**MATERIAL SHOWN:**
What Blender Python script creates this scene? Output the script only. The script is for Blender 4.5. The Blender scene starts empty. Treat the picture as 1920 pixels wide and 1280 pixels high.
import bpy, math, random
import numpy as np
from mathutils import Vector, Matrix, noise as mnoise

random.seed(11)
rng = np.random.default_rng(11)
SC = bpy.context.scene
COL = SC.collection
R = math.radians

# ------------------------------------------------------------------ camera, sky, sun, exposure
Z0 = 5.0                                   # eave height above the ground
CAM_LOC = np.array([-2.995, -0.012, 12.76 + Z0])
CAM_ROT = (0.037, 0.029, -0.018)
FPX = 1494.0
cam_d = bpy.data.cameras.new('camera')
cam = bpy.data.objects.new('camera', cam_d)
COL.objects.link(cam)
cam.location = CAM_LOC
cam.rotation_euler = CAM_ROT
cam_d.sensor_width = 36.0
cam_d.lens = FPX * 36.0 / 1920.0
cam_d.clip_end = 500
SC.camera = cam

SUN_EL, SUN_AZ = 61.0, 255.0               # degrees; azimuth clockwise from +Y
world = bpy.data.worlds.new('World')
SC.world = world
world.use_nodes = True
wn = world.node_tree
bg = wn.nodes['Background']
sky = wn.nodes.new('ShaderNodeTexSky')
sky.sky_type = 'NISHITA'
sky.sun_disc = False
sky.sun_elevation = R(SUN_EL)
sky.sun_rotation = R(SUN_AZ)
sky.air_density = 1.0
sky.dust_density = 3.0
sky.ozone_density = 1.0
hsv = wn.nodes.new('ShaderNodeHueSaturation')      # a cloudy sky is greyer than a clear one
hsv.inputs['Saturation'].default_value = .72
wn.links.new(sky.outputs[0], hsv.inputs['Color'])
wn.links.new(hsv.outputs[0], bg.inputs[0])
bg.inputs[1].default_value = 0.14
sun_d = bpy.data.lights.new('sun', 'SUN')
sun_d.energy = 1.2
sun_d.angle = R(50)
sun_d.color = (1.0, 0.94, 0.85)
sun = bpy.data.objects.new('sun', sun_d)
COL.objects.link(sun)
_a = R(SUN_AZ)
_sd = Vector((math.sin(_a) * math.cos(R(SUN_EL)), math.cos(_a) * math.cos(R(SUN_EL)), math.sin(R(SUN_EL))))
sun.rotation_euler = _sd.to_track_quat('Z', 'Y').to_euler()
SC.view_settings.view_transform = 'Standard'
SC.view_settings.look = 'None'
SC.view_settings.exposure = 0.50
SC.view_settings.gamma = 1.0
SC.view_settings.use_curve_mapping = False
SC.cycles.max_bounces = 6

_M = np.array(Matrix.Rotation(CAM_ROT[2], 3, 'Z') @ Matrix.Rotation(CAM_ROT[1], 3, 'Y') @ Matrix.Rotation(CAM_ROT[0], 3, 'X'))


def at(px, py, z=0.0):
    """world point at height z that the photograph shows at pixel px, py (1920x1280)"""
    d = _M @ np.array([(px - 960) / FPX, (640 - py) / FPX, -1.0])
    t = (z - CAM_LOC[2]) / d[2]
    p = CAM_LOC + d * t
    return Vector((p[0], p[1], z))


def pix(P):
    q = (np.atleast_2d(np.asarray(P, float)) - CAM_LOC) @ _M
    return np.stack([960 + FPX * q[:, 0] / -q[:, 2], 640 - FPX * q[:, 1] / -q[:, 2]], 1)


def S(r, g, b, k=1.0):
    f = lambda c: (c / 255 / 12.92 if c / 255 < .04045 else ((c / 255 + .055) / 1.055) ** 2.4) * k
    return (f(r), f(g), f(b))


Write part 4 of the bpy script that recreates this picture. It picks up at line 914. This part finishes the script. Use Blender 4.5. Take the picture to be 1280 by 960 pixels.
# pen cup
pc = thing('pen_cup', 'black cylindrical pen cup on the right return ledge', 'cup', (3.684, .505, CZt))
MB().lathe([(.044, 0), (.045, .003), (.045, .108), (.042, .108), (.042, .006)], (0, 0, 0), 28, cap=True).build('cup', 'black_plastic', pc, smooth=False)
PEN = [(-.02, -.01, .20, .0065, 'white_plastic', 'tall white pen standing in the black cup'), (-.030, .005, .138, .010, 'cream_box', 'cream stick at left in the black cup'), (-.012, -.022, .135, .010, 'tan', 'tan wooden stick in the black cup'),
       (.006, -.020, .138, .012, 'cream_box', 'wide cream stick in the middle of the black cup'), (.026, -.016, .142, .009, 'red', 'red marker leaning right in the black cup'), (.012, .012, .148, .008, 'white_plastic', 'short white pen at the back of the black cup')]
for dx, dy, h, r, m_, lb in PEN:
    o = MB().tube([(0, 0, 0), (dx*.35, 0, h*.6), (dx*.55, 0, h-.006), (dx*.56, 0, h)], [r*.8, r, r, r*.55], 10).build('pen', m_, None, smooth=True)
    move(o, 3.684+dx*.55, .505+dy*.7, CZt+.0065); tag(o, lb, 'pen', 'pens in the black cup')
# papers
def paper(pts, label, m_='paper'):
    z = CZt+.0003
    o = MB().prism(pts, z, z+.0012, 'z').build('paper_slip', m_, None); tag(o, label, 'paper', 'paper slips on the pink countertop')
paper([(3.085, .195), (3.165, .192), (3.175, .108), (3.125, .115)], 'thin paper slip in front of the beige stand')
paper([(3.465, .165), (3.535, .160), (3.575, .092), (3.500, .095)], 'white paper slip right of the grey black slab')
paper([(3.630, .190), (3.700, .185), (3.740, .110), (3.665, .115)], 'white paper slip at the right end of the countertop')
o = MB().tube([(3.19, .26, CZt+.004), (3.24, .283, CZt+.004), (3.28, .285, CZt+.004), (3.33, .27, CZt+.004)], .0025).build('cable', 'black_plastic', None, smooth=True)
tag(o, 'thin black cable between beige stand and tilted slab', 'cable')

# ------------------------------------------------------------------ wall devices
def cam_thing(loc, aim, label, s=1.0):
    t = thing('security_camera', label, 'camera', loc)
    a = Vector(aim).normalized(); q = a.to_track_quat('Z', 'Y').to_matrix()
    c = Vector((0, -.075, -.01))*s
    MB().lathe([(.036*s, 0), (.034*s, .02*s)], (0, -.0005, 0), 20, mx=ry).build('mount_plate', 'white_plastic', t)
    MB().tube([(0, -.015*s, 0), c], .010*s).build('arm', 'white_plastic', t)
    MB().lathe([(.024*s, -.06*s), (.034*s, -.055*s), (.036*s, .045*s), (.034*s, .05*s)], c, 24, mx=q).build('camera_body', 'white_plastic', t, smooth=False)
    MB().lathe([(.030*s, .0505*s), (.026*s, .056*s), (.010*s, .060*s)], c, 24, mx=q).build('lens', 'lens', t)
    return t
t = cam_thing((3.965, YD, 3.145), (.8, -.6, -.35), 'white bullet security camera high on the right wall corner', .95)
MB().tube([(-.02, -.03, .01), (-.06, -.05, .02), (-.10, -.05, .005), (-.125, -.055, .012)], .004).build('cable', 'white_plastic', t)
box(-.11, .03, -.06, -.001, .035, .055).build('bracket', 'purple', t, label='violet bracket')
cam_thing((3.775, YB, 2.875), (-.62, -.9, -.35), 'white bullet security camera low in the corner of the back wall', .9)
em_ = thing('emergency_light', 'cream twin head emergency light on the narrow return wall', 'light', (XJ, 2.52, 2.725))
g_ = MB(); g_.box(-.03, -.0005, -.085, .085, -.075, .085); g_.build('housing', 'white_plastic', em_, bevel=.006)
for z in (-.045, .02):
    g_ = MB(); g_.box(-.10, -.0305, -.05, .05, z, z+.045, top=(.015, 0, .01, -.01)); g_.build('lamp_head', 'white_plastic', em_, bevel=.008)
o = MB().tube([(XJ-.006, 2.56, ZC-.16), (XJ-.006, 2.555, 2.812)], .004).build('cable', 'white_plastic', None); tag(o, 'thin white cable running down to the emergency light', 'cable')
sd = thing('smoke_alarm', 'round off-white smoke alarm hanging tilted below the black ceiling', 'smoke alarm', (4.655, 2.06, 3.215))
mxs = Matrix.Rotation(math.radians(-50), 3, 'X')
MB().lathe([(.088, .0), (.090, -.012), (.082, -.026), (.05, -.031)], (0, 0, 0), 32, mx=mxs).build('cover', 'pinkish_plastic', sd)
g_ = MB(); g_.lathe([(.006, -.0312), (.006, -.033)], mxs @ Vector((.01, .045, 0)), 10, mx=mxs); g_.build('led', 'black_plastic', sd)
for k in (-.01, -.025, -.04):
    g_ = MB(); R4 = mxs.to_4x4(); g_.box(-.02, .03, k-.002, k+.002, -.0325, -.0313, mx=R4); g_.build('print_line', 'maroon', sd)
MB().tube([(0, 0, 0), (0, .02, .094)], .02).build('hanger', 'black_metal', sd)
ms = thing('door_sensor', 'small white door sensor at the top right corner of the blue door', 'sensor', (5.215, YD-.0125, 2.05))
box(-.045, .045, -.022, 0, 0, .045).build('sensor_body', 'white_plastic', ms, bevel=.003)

**WORK TO BE COMPLETED:** Please reproduce exactly the lines from the first one of the records above through the line containing "R = math.radians", both included, and nothing else.

**FINAL RESULT:**
What Blender Python script creates this scene? Output the script only. The script is for Blender 4.5. The Blender scene starts empty. Treat the picture as 1920 pixels wide and 1280 pixels high.
import bpy, math, random
import numpy as np
from mathutils import Vector, Matrix, noise as mnoise

random.seed(11)
rng = np.random.default_rng(11)
SC = bpy.context.scene
COL = SC.collection
R = math.radians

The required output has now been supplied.